Data:
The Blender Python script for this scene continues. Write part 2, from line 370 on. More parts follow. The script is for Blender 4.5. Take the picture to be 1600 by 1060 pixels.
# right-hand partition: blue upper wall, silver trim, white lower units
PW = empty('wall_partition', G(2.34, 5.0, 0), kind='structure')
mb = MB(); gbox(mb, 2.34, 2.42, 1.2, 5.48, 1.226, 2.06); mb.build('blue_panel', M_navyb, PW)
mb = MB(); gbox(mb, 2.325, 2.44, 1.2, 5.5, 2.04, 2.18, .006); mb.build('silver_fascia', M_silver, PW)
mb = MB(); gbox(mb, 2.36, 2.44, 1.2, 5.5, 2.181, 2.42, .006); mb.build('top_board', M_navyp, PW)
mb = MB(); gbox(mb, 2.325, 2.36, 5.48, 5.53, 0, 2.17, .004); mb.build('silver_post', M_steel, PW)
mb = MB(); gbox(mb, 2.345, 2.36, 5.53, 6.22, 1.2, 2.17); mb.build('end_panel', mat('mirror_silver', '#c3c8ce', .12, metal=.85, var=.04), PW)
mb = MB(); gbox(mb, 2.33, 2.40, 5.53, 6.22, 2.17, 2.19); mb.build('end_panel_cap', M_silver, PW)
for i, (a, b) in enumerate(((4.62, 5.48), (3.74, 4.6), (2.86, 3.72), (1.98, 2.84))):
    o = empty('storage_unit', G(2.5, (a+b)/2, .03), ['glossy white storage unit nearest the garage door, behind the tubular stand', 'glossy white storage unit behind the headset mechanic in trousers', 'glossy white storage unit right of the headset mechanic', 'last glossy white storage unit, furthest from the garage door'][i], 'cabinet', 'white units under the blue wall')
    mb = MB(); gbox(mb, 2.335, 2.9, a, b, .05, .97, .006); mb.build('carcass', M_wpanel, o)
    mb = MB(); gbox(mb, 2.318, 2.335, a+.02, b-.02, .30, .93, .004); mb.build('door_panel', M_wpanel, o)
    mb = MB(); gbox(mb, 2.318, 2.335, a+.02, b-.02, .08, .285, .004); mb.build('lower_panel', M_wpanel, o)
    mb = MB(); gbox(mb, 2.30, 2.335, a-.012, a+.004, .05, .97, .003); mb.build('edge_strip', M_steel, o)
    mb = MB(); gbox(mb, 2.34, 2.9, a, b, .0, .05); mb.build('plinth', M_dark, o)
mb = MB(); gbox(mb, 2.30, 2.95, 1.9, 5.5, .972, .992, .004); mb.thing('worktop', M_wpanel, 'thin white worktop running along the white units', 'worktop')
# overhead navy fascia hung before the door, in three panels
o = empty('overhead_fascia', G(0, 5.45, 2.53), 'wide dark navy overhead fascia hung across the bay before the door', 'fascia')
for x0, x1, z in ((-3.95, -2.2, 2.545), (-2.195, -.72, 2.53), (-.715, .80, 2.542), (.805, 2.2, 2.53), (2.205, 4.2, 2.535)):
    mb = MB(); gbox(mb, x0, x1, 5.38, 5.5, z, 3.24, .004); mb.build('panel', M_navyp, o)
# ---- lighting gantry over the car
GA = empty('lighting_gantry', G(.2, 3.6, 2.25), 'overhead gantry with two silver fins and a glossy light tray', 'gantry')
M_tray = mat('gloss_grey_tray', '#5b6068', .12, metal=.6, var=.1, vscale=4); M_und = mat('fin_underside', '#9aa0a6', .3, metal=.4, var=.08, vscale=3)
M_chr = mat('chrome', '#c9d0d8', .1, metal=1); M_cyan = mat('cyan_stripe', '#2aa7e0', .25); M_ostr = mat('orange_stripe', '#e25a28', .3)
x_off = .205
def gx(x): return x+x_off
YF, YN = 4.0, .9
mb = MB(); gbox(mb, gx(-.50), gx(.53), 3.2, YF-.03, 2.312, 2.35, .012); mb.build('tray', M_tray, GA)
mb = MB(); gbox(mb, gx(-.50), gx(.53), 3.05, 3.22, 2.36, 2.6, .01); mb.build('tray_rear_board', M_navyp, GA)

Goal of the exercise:
Copy all the lines, exactly.

Exercise response:
The Blender Python script for this scene continues. Write part 2, from line 370 on. More parts follow. The script is for Blender 4.5. Take the picture to be 1600 by 1060 pixels.
# right-hand partition: blue upper wall, silver trim, white lower units
PW = empty('wall_partition', G(2.34, 5.0, 0), kind='structure')
mb = MB(); gbox(mb, 2.34, 2.42, 1.2, 5.48, 1.226, 2.06); mb.build('blue_panel', M_navyb, PW)
mb = MB(); gbox(mb, 2.325, 2.44, 1.2, 5.5, 2.04, 2.18, .006); mb.build('silver_fascia', M_silver, PW)
mb = MB(); gbox(mb, 2.36, 2.44, 1.2, 5.5, 2.181, 2.42, .006); mb.build('top_board', M_navyp, PW)
mb = MB(); gbox(mb, 2.325, 2.36, 5.48, 5.53, 0, 2.17, .004); mb.build('silver_post', M_steel, PW)
mb = MB(); gbox(mb, 2.345, 2.36, 5.53, 6.22, 1.2, 2.17); mb.build('end_panel', mat('mirror_silver', '#c3c8ce', .12, metal=.85, var=.04), PW)
mb = MB(); gbox(mb, 2.33, 2.40, 5.53, 6.22, 2.17, 2.19); mb.build('end_panel_cap', M_silver, PW)
for i, (a, b) in enumerate(((4.62, 5.48), (3.74, 4.6), (2.86, 3.72), (1.98, 2.84))):
    o = empty('storage_unit', G(2.5, (a+b)/2, .03), ['glossy white storage unit nearest the garage door, behind the tubular stand', 'glossy white storage unit behind the headset mechanic in trousers', 'glossy white storage unit right of the headset mechanic', 'last glossy white storage unit, furthest from the garage door'][i], 'cabinet', 'white units under the blue wall')
    mb = MB(); gbox(mb, 2.335, 2.9, a, b, .05, .97, .006); mb.build('carcass', M_wpanel, o)
    mb = MB(); gbox(mb, 2.318, 2.335, a+.02, b-.02, .30, .93, .004); mb.build('door_panel', M_wpanel, o)
    mb = MB(); gbox(mb, 2.318, 2.335, a+.02, b-.02, .08, .285, .004); mb.build('lower_panel', M_wpanel, o)
    mb = MB(); gbox(mb, 2.30, 2.335, a-.012, a+.004, .05, .97, .003); mb.build('edge_strip', M_steel, o)
    mb = MB(); gbox(mb, 2.34, 2.9, a, b, .0, .05); mb.build('plinth', M_dark, o)
mb = MB(); gbox(mb, 2.30, 2.95, 1.9, 5.5, .972, .992, .004); mb.thing('worktop', M_wpanel, 'thin white worktop running along the white units', 'worktop')
# overhead navy fascia hung before the door, in three panels
o = empty('overhead_fascia', G(0, 5.45, 2.53), 'wide dark navy overhead fascia hung across the bay before the door', 'fascia')
for x0, x1, z in ((-3.95, -2.2, 2.545), (-2.195, -.72, 2.53), (-.715, .80, 2.542), (.805, 2.2, 2.53), (2.205, 4.2, 2.535)):
    mb = MB(); gbox(mb, x0, x1, 5.38, 5.5, z, 3.24, .004); mb.build('panel', M_navyp, o)
# ---- lighting gantry over the car
GA = empty('lighting_gantry', G(.2, 3.6, 2.25), 'overhead gantry with two silver fins and a glossy light tray', 'gantry')
M_tray = mat('gloss_grey_tray', '#5b6068', .12, metal=.6, var=.1, vscale=4); M_und = mat('fin_underside', '#9aa0a6', .3, metal=.4, var=.08, vscale=3)
M_chr = mat('chrome', '#c9d0d8', .1, metal=1); M_cyan = mat('cyan_stripe', '#2aa7e0', .25); M_ostr = mat('orange_stripe', '#e25a28', .3)
x_off = .205
def gx(x): return x+x_off
YF, YN = 4.0, .9
mb = MB(); gbox(mb, gx(-.50), gx(.53), 3.2, YF-.03, 2.312, 2.35, .012); mb.build('tray', M_tray, GA)
mb = MB(); gbox(mb, gx(-.50), gx(.53), 3.05, 3.22, 2.36, 2.6, .01); mb.build('tray_rear_board', M_navyp, GA)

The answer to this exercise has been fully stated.